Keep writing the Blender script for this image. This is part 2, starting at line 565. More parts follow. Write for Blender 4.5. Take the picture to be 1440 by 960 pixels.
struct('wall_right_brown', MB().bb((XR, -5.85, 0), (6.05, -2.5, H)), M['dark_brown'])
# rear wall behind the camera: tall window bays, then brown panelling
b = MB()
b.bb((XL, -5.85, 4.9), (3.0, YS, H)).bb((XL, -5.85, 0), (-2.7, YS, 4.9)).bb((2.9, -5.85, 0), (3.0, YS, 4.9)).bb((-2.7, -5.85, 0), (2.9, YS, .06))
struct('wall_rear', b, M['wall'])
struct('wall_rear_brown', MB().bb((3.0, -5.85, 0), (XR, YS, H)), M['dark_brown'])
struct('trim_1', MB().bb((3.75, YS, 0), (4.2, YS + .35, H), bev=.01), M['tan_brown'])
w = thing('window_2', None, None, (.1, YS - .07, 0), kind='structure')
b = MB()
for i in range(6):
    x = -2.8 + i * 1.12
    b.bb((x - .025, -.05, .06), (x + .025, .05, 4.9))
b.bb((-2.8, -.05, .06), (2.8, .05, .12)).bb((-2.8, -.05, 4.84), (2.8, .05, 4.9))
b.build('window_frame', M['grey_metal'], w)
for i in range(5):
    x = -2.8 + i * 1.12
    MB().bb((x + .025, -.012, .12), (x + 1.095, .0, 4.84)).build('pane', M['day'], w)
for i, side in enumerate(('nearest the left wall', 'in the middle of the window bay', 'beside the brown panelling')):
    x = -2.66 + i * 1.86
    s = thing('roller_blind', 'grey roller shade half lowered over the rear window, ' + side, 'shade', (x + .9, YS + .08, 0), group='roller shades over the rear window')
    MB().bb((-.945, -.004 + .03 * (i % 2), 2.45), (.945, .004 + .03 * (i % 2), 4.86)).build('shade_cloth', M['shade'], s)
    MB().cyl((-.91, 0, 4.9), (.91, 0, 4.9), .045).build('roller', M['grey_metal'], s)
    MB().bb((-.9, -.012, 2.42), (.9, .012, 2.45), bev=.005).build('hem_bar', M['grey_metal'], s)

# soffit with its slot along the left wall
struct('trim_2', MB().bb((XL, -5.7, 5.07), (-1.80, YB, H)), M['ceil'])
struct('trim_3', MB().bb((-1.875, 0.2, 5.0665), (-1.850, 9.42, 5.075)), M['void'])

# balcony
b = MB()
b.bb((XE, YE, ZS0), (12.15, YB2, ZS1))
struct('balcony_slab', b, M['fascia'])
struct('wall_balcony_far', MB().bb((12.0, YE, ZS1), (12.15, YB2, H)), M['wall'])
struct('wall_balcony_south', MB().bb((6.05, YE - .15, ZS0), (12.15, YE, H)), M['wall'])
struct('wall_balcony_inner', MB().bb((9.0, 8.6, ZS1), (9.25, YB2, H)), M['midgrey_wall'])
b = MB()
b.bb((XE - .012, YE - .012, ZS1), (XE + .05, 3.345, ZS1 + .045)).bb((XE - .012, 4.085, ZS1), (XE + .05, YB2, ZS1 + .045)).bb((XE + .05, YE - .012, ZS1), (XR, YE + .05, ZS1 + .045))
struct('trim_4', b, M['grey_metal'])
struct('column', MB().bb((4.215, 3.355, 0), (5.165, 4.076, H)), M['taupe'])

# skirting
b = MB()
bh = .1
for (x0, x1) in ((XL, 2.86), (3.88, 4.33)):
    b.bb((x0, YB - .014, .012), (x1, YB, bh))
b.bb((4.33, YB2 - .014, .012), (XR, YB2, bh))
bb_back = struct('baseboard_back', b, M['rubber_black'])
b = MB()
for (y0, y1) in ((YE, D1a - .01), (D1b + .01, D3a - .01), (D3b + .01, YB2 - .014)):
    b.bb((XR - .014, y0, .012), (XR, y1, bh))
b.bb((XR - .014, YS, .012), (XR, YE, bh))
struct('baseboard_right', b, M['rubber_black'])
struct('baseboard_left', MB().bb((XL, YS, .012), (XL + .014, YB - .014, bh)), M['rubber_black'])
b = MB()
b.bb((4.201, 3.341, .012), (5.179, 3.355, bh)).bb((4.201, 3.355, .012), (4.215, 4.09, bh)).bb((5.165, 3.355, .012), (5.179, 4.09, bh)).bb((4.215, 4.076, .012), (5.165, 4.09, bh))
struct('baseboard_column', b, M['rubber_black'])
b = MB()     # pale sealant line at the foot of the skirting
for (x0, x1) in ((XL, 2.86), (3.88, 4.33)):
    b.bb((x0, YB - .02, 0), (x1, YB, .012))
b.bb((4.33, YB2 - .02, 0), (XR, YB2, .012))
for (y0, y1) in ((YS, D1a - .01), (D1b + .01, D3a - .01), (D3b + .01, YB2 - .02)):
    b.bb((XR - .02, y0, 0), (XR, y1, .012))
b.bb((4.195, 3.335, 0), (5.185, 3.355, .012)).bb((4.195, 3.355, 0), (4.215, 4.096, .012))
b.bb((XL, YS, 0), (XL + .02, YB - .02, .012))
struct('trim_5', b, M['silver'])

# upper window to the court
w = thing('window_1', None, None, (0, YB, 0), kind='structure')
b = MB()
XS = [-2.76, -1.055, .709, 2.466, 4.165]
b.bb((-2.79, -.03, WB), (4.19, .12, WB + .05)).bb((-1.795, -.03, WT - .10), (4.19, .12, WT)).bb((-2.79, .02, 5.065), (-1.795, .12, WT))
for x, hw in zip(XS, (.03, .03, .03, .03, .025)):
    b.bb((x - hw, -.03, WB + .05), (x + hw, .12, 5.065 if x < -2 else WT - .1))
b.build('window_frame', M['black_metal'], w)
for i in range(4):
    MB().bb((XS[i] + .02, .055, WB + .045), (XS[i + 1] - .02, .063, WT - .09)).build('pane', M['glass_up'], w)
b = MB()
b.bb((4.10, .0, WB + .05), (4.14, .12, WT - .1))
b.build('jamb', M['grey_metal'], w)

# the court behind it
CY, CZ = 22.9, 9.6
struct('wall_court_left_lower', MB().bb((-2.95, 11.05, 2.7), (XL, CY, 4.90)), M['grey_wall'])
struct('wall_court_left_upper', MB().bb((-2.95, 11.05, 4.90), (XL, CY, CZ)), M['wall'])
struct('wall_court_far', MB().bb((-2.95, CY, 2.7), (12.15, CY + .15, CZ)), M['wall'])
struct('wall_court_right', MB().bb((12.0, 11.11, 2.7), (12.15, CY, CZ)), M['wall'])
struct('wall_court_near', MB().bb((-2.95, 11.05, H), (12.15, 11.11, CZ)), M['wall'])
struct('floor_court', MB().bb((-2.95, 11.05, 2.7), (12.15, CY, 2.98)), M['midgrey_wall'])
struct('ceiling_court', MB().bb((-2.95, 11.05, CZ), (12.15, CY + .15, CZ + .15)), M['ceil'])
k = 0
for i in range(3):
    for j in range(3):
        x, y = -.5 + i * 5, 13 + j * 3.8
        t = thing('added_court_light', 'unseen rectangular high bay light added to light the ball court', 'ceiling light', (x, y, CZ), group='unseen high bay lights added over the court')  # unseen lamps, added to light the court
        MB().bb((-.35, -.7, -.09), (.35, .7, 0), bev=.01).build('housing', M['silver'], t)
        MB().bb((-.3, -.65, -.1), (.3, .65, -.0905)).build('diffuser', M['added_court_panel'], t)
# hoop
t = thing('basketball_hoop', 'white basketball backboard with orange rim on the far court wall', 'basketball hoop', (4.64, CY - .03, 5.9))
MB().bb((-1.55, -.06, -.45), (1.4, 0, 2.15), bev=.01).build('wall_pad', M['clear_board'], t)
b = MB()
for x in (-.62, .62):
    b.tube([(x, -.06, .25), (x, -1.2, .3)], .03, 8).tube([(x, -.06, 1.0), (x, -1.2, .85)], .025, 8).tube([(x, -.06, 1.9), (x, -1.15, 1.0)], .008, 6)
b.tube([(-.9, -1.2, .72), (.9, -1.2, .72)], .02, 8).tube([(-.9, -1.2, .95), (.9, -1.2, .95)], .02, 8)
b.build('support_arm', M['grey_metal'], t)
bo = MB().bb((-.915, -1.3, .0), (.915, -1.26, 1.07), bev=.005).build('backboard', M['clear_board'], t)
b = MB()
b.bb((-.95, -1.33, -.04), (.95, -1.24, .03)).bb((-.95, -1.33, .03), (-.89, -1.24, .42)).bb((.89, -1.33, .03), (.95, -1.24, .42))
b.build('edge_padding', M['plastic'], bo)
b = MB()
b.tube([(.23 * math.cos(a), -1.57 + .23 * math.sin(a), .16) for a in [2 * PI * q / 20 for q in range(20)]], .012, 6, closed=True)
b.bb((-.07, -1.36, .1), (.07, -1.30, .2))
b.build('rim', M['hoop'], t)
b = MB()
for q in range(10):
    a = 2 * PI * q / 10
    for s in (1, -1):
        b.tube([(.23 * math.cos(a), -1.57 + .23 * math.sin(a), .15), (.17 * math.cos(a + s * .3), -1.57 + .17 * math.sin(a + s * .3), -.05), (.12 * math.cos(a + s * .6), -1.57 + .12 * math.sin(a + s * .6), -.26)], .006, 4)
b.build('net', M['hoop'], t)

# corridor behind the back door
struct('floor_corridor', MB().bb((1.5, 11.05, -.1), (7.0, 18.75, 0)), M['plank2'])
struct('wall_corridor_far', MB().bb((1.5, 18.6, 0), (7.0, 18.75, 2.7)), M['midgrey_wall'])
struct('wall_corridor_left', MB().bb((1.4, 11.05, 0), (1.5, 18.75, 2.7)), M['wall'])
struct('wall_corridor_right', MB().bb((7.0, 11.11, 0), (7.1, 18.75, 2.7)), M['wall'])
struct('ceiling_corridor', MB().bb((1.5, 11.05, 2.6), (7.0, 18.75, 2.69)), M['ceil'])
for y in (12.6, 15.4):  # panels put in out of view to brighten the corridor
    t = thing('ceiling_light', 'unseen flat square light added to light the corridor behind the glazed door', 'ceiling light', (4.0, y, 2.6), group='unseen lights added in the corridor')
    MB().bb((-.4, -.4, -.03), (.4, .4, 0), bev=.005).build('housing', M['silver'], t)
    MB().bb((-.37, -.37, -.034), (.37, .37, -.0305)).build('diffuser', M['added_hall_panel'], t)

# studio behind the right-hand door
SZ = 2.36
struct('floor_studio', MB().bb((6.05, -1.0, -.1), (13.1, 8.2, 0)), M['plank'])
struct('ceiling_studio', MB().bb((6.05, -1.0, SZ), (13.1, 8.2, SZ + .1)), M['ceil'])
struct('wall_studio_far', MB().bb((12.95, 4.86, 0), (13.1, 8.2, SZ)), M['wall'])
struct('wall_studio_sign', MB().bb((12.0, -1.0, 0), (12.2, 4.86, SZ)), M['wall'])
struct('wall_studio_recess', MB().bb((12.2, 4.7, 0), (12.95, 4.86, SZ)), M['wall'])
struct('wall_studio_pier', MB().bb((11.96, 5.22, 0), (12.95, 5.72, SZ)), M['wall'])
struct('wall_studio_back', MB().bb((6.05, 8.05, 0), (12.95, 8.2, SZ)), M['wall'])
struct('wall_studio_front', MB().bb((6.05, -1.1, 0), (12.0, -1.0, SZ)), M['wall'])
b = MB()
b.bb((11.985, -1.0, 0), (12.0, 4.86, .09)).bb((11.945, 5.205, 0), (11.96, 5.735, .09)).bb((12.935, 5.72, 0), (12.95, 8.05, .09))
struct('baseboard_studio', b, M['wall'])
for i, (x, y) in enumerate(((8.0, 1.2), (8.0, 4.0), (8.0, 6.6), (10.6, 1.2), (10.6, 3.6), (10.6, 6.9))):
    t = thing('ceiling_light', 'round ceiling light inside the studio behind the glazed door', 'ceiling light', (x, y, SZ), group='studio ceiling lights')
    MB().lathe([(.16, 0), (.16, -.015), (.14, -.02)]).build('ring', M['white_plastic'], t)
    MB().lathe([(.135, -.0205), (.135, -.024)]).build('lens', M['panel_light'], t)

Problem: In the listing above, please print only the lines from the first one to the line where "bev=.005).build('hem_bar', M['grey_metal'], s)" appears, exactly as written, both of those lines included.

Task response:
Keep writing the Blender script for this image. This is part 2, starting at line 565. More parts follow. Write for Blender 4.5. Take the picture to be 1440 by 960 pixels.
struct('wall_right_brown', MB().bb((XR, -5.85, 0), (6.05, -2.5, H)), M['dark_brown'])
# rear wall behind the camera: tall window bays, then brown panelling
b = MB()
b.bb((XL, -5.85, 4.9), (3.0, YS, H)).bb((XL, -5.85, 0), (-2.7, YS, 4.9)).bb((2.9, -5.85, 0), (3.0, YS, 4.9)).bb((-2.7, -5.85, 0), (2.9, YS, .06))
struct('wall_rear', b, M['wall'])
struct('wall_rear_brown', MB().bb((3.0, -5.85, 0), (XR, YS, H)), M['dark_brown'])
struct('trim_1', MB().bb((3.75, YS, 0), (4.2, YS + .35, H), bev=.01), M['tan_brown'])
w = thing('window_2', None, None, (.1, YS - .07, 0), kind='structure')
b = MB()
for i in range(6):
    x = -2.8 + i * 1.12
    b.bb((x - .025, -.05, .06), (x + .025, .05, 4.9))
b.bb((-2.8, -.05, .06), (2.8, .05, .12)).bb((-2.8, -.05, 4.84), (2.8, .05, 4.9))
b.build('window_frame', M['grey_metal'], w)
for i in range(5):
    x = -2.8 + i * 1.12
    MB().bb((x + .025, -.012, .12), (x + 1.095, .0, 4.84)).build('pane', M['day'], w)
for i, side in enumerate(('nearest the left wall', 'in the middle of the window bay', 'beside the brown panelling')):
    x = -2.66 + i * 1.86
    s = thing('roller_blind', 'grey roller shade half lowered over the rear window, ' + side, 'shade', (x + .9, YS + .08, 0), group='roller shades over the rear window')
    MB().bb((-.945, -.004 + .03 * (i % 2), 2.45), (.945, .004 + .03 * (i % 2), 4.86)).build('shade_cloth', M['shade'], s)
    MB().cyl((-.91, 0, 4.9), (.91, 0, 4.9), .045).build('roller', M['grey_metal'], s)
    MB().bb((-.9, -.012, 2.42), (.9, .012, 2.45), bev=.005).build('hem_bar', M['grey_metal'], s)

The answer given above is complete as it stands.